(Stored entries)

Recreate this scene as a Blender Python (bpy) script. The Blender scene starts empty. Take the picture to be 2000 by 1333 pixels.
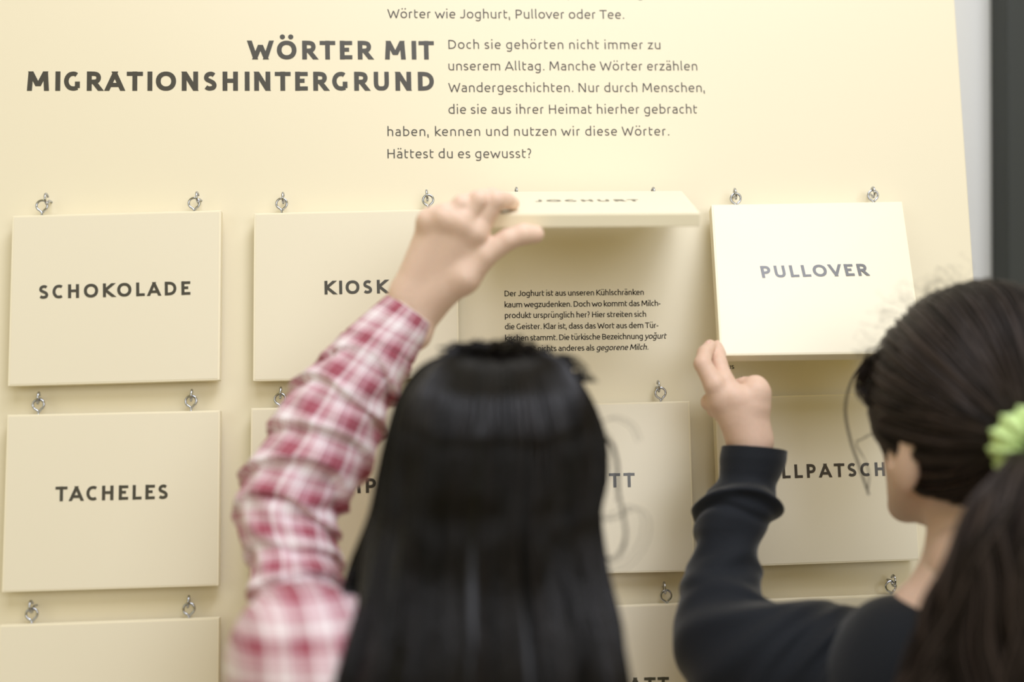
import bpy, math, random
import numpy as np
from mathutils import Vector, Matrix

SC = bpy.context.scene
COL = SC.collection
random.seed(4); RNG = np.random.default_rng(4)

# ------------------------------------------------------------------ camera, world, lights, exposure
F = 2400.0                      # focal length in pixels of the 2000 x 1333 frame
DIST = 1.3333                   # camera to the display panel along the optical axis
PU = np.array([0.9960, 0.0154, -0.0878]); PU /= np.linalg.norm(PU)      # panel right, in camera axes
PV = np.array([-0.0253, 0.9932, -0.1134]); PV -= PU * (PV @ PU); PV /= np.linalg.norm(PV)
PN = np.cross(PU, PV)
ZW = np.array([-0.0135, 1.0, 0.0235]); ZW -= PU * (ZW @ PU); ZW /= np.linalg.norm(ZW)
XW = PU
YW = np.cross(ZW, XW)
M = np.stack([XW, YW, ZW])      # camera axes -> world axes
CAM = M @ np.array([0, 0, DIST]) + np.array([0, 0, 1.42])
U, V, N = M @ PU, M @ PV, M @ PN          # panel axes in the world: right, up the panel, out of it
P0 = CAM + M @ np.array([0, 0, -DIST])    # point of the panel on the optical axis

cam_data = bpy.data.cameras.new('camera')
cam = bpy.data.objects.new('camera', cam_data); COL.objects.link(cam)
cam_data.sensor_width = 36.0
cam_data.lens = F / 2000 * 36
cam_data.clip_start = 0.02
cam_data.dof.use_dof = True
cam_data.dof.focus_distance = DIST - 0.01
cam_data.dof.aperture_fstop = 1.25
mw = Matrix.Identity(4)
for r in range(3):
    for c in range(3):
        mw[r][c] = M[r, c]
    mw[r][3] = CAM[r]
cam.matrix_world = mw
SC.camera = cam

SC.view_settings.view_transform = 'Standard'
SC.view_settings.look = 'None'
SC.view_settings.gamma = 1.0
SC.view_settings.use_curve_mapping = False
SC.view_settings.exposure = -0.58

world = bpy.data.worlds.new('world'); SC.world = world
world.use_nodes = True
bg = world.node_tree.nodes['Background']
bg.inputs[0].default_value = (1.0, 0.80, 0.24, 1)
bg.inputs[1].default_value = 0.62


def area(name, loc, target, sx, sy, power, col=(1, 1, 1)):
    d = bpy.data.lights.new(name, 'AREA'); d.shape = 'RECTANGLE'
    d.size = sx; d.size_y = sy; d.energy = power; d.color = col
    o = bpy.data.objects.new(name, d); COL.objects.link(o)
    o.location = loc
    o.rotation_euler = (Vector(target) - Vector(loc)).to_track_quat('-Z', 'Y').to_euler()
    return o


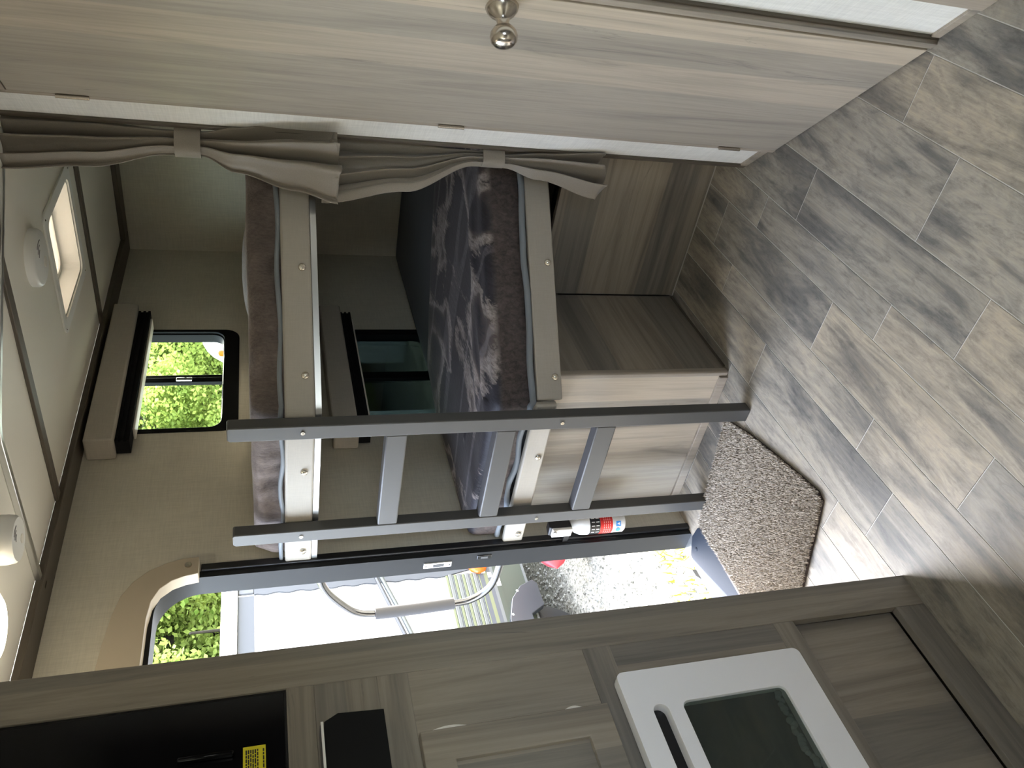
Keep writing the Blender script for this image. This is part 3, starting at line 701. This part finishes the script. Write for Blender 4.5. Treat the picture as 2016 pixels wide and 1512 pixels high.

◆ Prompt
Skip the pictures, please, and transcribe only the lines from the beginning of the material through the one that contains "bg.inputs[1].default_value = 0.62".

◆ Output
Recreate this scene as a Blender Python (bpy) script. The Blender scene starts empty. Take the picture to be 2000 by 1333 pixels.
import bpy, math, random
import numpy as np
from mathutils import Vector, Matrix

SC = bpy.context.scene
COL = SC.collection
random.seed(4); RNG = np.random.default_rng(4)

# ------------------------------------------------------------------ camera, world, lights, exposure
F = 2400.0                      # focal length in pixels of the 2000 x 1333 frame
DIST = 1.3333                   # camera to the display panel along the optical axis
PU = np.array([0.9960, 0.0154, -0.0878]); PU /= np.linalg.norm(PU)      # panel right, in camera axes
PV = np.array([-0.0253, 0.9932, -0.1134]); PV -= PU * (PV @ PU); PV /= np.linalg.norm(PV)
PN = np.cross(PU, PV)
ZW = np.array([-0.0135, 1.0, 0.0235]); ZW -= PU * (ZW @ PU); ZW /= np.linalg.norm(ZW)
XW = PU
YW = np.cross(ZW, XW)
M = np.stack([XW, YW, ZW])      # camera axes -> world axes
CAM = M @ np.array([0, 0, DIST]) + np.array([0, 0, 1.42])
U, V, N = M @ PU, M @ PV, M @ PN          # panel axes in the world: right, up the panel, out of it
P0 = CAM + M @ np.array([0, 0, -DIST])    # point of the panel on the optical axis

cam_data = bpy.data.cameras.new('camera')
cam = bpy.data.objects.new('camera', cam_data); COL.objects.link(cam)
cam_data.sensor_width = 36.0
cam_data.lens = F / 2000 * 36
cam_data.clip_start = 0.02
cam_data.dof.use_dof = True
cam_data.dof.focus_distance = DIST - 0.01
cam_data.dof.aperture_fstop = 1.25
mw = Matrix.Identity(4)
for r in range(3):
    for c in range(3):
        mw[r][c] = M[r, c]
    mw[r][3] = CAM[r]
cam.matrix_world = mw
SC.camera = cam

SC.view_settings.view_transform = 'Standard'
SC.view_settings.look = 'None'
SC.view_settings.gamma = 1.0
SC.view_settings.use_curve_mapping = False
SC.view_settings.exposure = -0.58

world = bpy.data.worlds.new('world'); SC.world = world
world.use_nodes = True
bg = world.node_tree.nodes['Background']
bg.inputs[0].default_value = (1.0, 0.80, 0.24, 1)
bg.inputs[1].default_value = 0.62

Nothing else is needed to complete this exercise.